* start *

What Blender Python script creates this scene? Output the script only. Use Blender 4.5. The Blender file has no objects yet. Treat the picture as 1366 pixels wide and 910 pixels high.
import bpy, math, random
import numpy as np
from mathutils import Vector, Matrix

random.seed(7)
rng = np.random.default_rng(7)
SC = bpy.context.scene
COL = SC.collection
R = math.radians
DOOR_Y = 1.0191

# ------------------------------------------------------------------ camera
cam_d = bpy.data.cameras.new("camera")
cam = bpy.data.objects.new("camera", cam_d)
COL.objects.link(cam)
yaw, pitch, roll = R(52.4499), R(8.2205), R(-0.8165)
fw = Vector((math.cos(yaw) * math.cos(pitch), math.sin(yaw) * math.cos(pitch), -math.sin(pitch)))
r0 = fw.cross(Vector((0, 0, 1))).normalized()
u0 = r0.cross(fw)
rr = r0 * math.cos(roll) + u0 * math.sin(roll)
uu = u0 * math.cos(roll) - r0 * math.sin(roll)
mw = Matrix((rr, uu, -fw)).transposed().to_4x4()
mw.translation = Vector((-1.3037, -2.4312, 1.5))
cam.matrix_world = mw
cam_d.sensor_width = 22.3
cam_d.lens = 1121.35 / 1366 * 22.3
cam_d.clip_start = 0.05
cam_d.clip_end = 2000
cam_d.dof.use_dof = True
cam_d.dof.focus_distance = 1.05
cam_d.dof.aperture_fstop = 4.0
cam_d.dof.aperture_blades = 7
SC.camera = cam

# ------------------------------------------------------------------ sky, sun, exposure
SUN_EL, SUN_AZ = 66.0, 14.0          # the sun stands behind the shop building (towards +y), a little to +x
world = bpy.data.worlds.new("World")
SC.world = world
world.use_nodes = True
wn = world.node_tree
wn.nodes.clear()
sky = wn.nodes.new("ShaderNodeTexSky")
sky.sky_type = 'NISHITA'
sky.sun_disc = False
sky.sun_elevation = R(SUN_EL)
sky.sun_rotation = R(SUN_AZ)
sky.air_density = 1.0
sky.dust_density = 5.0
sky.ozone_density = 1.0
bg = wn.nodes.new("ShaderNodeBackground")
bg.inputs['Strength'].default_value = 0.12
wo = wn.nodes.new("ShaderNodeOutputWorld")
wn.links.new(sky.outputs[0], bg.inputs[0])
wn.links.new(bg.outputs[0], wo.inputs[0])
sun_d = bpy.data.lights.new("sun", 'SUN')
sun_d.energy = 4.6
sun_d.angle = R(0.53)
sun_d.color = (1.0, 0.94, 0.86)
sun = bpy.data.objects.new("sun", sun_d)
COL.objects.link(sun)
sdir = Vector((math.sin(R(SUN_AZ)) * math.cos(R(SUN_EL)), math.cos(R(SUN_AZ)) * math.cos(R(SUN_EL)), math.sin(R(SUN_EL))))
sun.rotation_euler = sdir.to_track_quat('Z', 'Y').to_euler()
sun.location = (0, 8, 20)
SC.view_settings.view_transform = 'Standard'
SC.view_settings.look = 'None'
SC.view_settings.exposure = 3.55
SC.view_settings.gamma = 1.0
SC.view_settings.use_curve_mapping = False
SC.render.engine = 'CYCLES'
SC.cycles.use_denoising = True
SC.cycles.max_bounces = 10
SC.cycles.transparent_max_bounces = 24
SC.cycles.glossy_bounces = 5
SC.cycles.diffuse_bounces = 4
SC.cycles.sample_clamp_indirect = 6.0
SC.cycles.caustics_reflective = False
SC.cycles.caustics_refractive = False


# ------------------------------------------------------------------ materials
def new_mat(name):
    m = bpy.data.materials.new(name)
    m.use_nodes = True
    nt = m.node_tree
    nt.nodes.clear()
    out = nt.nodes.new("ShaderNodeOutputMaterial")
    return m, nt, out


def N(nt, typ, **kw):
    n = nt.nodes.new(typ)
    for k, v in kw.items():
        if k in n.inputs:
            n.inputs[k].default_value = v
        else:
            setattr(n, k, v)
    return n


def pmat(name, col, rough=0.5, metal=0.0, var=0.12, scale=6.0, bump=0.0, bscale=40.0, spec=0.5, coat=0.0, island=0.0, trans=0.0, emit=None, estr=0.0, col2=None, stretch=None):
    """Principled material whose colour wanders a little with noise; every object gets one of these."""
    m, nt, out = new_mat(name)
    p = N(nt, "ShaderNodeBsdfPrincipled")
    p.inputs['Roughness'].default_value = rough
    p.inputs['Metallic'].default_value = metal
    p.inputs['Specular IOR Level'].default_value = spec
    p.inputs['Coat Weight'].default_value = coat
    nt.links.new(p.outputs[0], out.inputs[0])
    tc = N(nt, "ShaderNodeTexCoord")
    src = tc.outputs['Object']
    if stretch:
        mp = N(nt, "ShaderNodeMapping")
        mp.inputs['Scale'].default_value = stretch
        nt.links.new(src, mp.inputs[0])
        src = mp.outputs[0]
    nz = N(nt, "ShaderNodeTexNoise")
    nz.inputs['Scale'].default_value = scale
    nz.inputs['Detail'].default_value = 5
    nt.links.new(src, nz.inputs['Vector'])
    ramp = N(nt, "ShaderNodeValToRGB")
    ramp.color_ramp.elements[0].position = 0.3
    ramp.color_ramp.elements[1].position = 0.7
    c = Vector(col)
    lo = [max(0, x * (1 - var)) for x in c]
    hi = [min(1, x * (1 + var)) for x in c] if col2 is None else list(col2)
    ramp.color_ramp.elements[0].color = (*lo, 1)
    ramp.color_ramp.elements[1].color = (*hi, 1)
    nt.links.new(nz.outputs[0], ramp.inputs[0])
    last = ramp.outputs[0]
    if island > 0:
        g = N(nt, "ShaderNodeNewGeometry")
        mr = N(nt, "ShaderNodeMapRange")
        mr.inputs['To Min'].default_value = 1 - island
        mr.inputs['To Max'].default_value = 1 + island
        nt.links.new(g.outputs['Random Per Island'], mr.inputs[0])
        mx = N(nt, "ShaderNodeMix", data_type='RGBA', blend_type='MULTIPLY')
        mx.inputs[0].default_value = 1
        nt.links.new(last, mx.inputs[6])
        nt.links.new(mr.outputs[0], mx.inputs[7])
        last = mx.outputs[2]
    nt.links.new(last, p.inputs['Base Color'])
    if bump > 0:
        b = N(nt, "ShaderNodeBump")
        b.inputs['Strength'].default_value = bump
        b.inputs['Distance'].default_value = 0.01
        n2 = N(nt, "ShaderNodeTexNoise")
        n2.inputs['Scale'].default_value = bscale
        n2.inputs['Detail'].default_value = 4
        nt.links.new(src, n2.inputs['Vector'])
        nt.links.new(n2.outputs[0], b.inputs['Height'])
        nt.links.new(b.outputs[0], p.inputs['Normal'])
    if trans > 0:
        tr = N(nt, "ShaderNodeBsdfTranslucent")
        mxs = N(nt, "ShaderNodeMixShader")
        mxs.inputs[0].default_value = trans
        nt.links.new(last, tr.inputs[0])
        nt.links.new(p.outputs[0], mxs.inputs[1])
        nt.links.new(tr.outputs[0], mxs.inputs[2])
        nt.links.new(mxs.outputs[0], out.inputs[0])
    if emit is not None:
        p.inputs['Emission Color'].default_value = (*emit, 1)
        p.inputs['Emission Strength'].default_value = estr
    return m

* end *

### Given exercise
All of the data shown above must be copied exactly.

### Exercise answer
What Blender Python script creates this scene? Output the script only. Use Blender 4.5. The Blender file has no objects yet. Treat the picture as 1366 pixels wide and 910 pixels high.
import bpy, math, random
import numpy as np
from mathutils import Vector, Matrix

random.seed(7)
rng = np.random.default_rng(7)
SC = bpy.context.scene
COL = SC.collection
R = math.radians
DOOR_Y = 1.0191

# ------------------------------------------------------------------ camera
cam_d = bpy.data.cameras.new("camera")
cam = bpy.data.objects.new("camera", cam_d)
COL.objects.link(cam)
yaw, pitch, roll = R(52.4499), R(8.2205), R(-0.8165)
fw = Vector((math.cos(yaw) * math.cos(pitch), math.sin(yaw) * math.cos(pitch), -math.sin(pitch)))
r0 = fw.cross(Vector((0, 0, 1))).normalized()
u0 = r0.cross(fw)
rr = r0 * math.cos(roll) + u0 * math.sin(roll)
uu = u0 * math.cos(roll) - r0 * math.sin(roll)
mw = Matrix((rr, uu, -fw)).transposed().to_4x4()
mw.translation = Vector((-1.3037, -2.4312, 1.5))
cam.matrix_world = mw
cam_d.sensor_width = 22.3
cam_d.lens = 1121.35 / 1366 * 22.3
cam_d.clip_start = 0.05
cam_d.clip_end = 2000
cam_d.dof.use_dof = True
cam_d.dof.focus_distance = 1.05
cam_d.dof.aperture_fstop = 4.0
cam_d.dof.aperture_blades = 7
SC.camera = cam

# ------------------------------------------------------------------ sky, sun, exposure
SUN_EL, SUN_AZ = 66.0, 14.0          # the sun stands behind the shop building (towards +y), a little to +x
world = bpy.data.worlds.new("World")
SC.world = world
world.use_nodes = True
wn = world.node_tree
wn.nodes.clear()
sky = wn.nodes.new("ShaderNodeTexSky")
sky.sky_type = 'NISHITA'
sky.sun_disc = False
sky.sun_elevation = R(SUN_EL)
sky.sun_rotation = R(SUN_AZ)
sky.air_density = 1.0
sky.dust_density = 5.0
sky.ozone_density = 1.0
bg = wn.nodes.new("ShaderNodeBackground")
bg.inputs['Strength'].default_value = 0.12
wo = wn.nodes.new("ShaderNodeOutputWorld")
wn.links.new(sky.outputs[0], bg.inputs[0])
wn.links.new(bg.outputs[0], wo.inputs[0])
sun_d = bpy.data.lights.new("sun", 'SUN')
sun_d.energy = 4.6
sun_d.angle = R(0.53)
sun_d.color = (1.0, 0.94, 0.86)
sun = bpy.data.objects.new("sun", sun_d)
COL.objects.link(sun)
sdir = Vector((math.sin(R(SUN_AZ)) * math.cos(R(SUN_EL)), math.cos(R(SUN_AZ)) * math.cos(R(SUN_EL)), math.sin(R(SUN_EL))))
sun.rotation_euler = sdir.to_track_quat('Z', 'Y').to_euler()
sun.location = (0, 8, 20)
SC.view_settings.view_transform = 'Standard'
SC.view_settings.look = 'None'
SC.view_settings.exposure = 3.55
SC.view_settings.gamma = 1.0
SC.view_settings.use_curve_mapping = False
SC.render.engine = 'CYCLES'
SC.cycles.use_denoising = True
SC.cycles.max_bounces = 10
SC.cycles.transparent_max_bounces = 24
SC.cycles.glossy_bounces = 5
SC.cycles.diffuse_bounces = 4
SC.cycles.sample_clamp_indirect = 6.0
SC.cycles.caustics_reflective = False
SC.cycles.caustics_refractive = False


# ------------------------------------------------------------------ materials
def new_mat(name):
    m = bpy.data.materials.new(name)
    m.use_nodes = True
    nt = m.node_tree
    nt.nodes.clear()
    out = nt.nodes.new("ShaderNodeOutputMaterial")
    return m, nt, out


def N(nt, typ, **kw):
    n = nt.nodes.new(typ)
    for k, v in kw.items():
        if k in n.inputs:
            n.inputs[k].default_value = v
        else:
            setattr(n, k, v)
    return n


def pmat(name, col, rough=0.5, metal=0.0, var=0.12, scale=6.0, bump=0.0, bscale=40.0, spec=0.5, coat=0.0, island=0.0, trans=0.0, emit=None, estr=0.0, col2=None, stretch=None):
    """Principled material whose colour wanders a little with noise; every object gets one of these."""
    m, nt, out = new_mat(name)
    p = N(nt, "ShaderNodeBsdfPrincipled")
    p.inputs['Roughness'].default_value = rough
    p.inputs['Metallic'].default_value = metal
    p.inputs['Specular IOR Level'].default_value = spec
    p.inputs['Coat Weight'].default_value = coat
    nt.links.new(p.outputs[0], out.inputs[0])
    tc = N(nt, "ShaderNodeTexCoord")
    src = tc.outputs['Object']
    if stretch:
        mp = N(nt, "ShaderNodeMapping")
        mp.inputs['Scale'].default_value = stretch
        nt.links.new(src, mp.inputs[0])
        src = mp.outputs[0]
    nz = N(nt, "ShaderNodeTexNoise")
    nz.inputs['Scale'].default_value = scale
    nz.inputs['Detail'].default_value = 5
    nt.links.new(src, nz.inputs['Vector'])
    ramp = N(nt, "ShaderNodeValToRGB")
    ramp.color_ramp.elements[0].position = 0.3
    ramp.color_ramp.elements[1].position = 0.7
    c = Vector(col)
    lo = [max(0, x * (1 - var)) for x in c]
    hi = [min(1, x * (1 + var)) for x in c] if col2 is None else list(col2)
    ramp.color_ramp.elements[0].color = (*lo, 1)
    ramp.color_ramp.elements[1].color = (*hi, 1)
    nt.links.new(nz.outputs[0], ramp.inputs[0])
    last = ramp.outputs[0]
    if island > 0:
        g = N(nt, "ShaderNodeNewGeometry")
        mr = N(nt, "ShaderNodeMapRange")
        mr.inputs['To Min'].default_value = 1 - island
        mr.inputs['To Max'].default_value = 1 + island
        nt.links.new(g.outputs['Random Per Island'], mr.inputs[0])
        mx = N(nt, "ShaderNodeMix", data_type='RGBA', blend_type='MULTIPLY')
        mx.inputs[0].default_value = 1
        nt.links.new(last, mx.inputs[6])
        nt.links.new(mr.outputs[0], mx.inputs[7])
        last = mx.outputs[2]
    nt.links.new(last, p.inputs['Base Color'])
    if bump > 0:
        b = N(nt, "ShaderNodeBump")
        b.inputs['Strength'].default_value = bump
        b.inputs['Distance'].default_value = 0.01
        n2 = N(nt, "ShaderNodeTexNoise")
        n2.inputs['Scale'].default_value = bscale
        n2.inputs['Detail'].default_value = 4
        nt.links.new(src, n2.inputs['Vector'])
        nt.links.new(n2.outputs[0], b.inputs['Height'])
        nt.links.new(b.outputs[0], p.inputs['Normal'])
    if trans > 0:
        tr = N(nt, "ShaderNodeBsdfTranslucent")
        mxs = N(nt, "ShaderNodeMixShader")
        mxs.inputs[0].default_value = trans
        nt.links.new(last, tr.inputs[0])
        nt.links.new(p.outputs[0], mxs.inputs[1])
        nt.links.new(tr.outputs[0], mxs.inputs[2])
        nt.links.new(mxs.outputs[0], out.inputs[0])
    if emit is not None:
        p.inputs['Emission Color'].default_value = (*emit, 1)
        p.inputs['Emission Strength'].default_value = estr
    return m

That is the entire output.